L’episodio 1×01 di The Alienist, The Boy On The Bridge, racconta in 45 minuti la “discesa negli inferi” compiuta da un gruppo di borghesi e intellettuali, i quali cercheranno di risolvere il caso addentrandosi nei bassifondi della città, popolati da malati, poveri, prostitute, criminali e alienati. Vuole essere, quella prodotta da Fukunaga, una serie che aspira a rappresentare la New York di fine ottocento: melting pot culturale e città dedita al progresso (interessante, da questo punto di vista, la varietà d’accenti con i quali parlano i protagonisti) e al contempo metropoli fuori controllo, nella quale le differenze fra le classi agiate e disagiate è incolmabile. A fronte di un “corollario” così interessante, ben curato nelle ambientazioni e arricchito da splendidi costumi, a deludere è proprio la trama principale.

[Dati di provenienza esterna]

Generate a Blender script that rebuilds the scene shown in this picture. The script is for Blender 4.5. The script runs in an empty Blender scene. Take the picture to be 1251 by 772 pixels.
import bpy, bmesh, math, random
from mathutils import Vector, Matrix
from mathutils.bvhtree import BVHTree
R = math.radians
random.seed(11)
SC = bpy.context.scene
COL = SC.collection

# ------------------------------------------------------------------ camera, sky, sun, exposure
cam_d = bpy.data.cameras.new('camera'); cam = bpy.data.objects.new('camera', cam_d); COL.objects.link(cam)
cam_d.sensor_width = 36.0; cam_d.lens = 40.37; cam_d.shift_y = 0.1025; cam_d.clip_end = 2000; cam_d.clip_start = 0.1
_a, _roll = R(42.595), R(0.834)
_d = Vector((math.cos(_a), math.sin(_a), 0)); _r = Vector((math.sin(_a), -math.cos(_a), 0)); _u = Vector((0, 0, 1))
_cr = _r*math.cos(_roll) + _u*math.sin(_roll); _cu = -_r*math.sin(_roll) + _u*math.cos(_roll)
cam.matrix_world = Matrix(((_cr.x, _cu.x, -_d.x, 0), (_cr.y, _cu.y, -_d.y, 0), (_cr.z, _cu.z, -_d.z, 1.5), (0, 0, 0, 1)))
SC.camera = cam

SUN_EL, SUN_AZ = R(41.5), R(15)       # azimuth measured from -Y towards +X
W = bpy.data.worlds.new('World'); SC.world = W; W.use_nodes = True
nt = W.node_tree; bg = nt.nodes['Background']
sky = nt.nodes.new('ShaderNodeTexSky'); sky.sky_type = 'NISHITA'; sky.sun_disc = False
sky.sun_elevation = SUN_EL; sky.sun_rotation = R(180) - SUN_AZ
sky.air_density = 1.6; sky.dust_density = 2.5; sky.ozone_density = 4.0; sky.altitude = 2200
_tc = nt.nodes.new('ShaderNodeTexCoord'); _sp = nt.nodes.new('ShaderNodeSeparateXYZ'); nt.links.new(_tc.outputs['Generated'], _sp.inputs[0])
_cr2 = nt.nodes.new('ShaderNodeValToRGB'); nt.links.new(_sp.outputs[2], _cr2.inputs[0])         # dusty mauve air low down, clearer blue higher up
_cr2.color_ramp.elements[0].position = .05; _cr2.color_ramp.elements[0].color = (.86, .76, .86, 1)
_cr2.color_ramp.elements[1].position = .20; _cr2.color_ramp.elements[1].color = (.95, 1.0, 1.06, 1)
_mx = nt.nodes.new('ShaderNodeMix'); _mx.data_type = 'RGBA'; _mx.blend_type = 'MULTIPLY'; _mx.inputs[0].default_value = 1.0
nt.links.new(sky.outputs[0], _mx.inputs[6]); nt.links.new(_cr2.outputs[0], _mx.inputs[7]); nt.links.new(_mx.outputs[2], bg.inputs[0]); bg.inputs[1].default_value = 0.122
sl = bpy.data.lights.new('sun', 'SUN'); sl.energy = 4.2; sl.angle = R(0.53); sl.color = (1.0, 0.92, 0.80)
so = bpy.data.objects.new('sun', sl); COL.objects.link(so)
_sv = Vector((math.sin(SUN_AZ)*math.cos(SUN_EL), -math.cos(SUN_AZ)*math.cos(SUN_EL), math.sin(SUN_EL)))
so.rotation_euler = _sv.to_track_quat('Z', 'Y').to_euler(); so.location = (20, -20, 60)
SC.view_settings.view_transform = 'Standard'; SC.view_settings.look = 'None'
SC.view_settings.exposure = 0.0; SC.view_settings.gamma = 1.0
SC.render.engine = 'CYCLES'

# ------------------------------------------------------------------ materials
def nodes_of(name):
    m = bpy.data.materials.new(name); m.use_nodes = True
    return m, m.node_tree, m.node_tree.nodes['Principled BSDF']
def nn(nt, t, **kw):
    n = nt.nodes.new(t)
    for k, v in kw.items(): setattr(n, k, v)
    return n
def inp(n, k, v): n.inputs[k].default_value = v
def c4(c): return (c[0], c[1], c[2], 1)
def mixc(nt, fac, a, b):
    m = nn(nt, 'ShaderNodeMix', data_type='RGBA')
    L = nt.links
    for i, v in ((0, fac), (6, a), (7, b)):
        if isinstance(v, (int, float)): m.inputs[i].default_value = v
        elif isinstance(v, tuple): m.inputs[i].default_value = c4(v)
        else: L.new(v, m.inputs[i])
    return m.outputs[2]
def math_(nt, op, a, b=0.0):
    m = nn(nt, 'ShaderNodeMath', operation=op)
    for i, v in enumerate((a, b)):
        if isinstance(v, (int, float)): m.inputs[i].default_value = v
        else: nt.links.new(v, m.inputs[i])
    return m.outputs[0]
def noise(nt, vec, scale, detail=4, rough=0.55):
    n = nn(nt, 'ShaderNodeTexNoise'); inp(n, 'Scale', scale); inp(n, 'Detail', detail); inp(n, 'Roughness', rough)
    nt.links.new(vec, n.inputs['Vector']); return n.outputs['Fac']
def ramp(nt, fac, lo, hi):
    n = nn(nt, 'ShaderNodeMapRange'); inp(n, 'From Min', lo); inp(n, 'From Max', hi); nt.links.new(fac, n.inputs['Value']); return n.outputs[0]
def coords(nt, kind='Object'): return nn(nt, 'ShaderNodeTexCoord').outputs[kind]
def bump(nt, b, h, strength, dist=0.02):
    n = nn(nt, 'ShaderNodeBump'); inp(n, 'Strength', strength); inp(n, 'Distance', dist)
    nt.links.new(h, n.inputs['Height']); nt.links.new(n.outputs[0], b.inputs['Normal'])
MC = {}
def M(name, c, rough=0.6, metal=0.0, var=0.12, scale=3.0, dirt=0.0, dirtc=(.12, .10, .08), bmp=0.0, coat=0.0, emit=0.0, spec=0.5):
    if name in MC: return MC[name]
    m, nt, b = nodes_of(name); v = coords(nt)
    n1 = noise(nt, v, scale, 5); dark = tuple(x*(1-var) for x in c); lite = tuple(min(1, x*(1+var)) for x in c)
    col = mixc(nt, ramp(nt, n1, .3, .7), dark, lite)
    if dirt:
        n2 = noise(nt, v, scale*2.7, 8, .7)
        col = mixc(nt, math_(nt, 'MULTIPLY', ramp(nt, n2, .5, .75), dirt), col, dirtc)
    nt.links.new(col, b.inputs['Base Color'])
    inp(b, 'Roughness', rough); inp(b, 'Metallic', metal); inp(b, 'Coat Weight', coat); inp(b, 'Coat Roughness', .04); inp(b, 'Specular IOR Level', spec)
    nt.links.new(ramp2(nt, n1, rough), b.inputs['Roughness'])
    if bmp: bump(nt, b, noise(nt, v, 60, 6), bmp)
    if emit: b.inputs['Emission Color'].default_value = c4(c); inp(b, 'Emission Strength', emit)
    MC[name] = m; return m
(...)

LO SCENEGGIATORE DI DRIVE E L’INIZIO IN SORDINA
Nel primo episodio di The Alienist lo sceneggiatore Hossein Amini (già autore per Drive di Refn) e il regista Jakob Verbruggen (House of Cards, Black Mirror) decidono di descrivere a malapena i protagonisti, affidandosi a qualche stereotipo di troppo per far partire la storia (decisamente rivisto il topos dello psichiatra come ‘genio incompreso’, per esempio), trasgredendo inoltre a una fondamentale regola della servilità televisiva: far appassionare da subito lo spettatore.
In The Boy On The Bridge succede poco e, sebbene non sempre “poco” sia sinonimo di noia, ci si ritrova ad ammirare i costumi e le scenografie piuttosto che la trama. Come detto, infatti, nulla viene lasciato al caso in termini di confezione dello show, mentre a languire è semmai la parte creativa e di inventiva: ci saremmo aspettati da un autore di rilievo come Amini una caratterizzazione migliore o una invenzione, in sede di sceneggiatura, che permettesse di seguire il pilota con maggior curiosità. A salvare The Alienist, almeno per ora, è un colpo di scena finale che riporta alla luce un vecchio caso di omicidio, probabilmente connesso con quello del giovane italoamericano.
La nota più dolente, tuttavia, è quello che riguarda la sottotrama che ha come protagonista Sara Howard. Nel 2018, in un periodo storico nel quale più che mai c’è bisogno di personaggi femminili convincenti, è inammissibile che la caratterizzazione di uno di essi passi soltanto attraverso lo stereotipo dell’unica donna forte in un mondo di uomini. Negli ultimi anni abbiamo visto gloriose serie con protagoniste indimenticabili (Handmaid’s tale e Orange is the new black, giusto per citarne due); donne carismatiche, profonde, scritte con cura e dotate di virtù e di difetti. Sulla scorta di questa tendenza a ruoli femminili tridimensionali, si dimostra profondamente errato il concetto che sta alla base del personaggio di Sara Howard, come se raccontare una donna in quanto tale bastasse a convincere la spettatore. Se il modo in cui viene presentata la protagonista femminile sembra schiavo di una certa pigrizia in fase di stesura, c’è da sperare che il prosieguo della miniserie (di cui non è escluso un rinnovo in forma di serie) regali al ruolo della Fanning un arco narrativo soddisfacente.
L’Alienista sarà disponibile in Italia su Netflix a partire dal 19 aprile.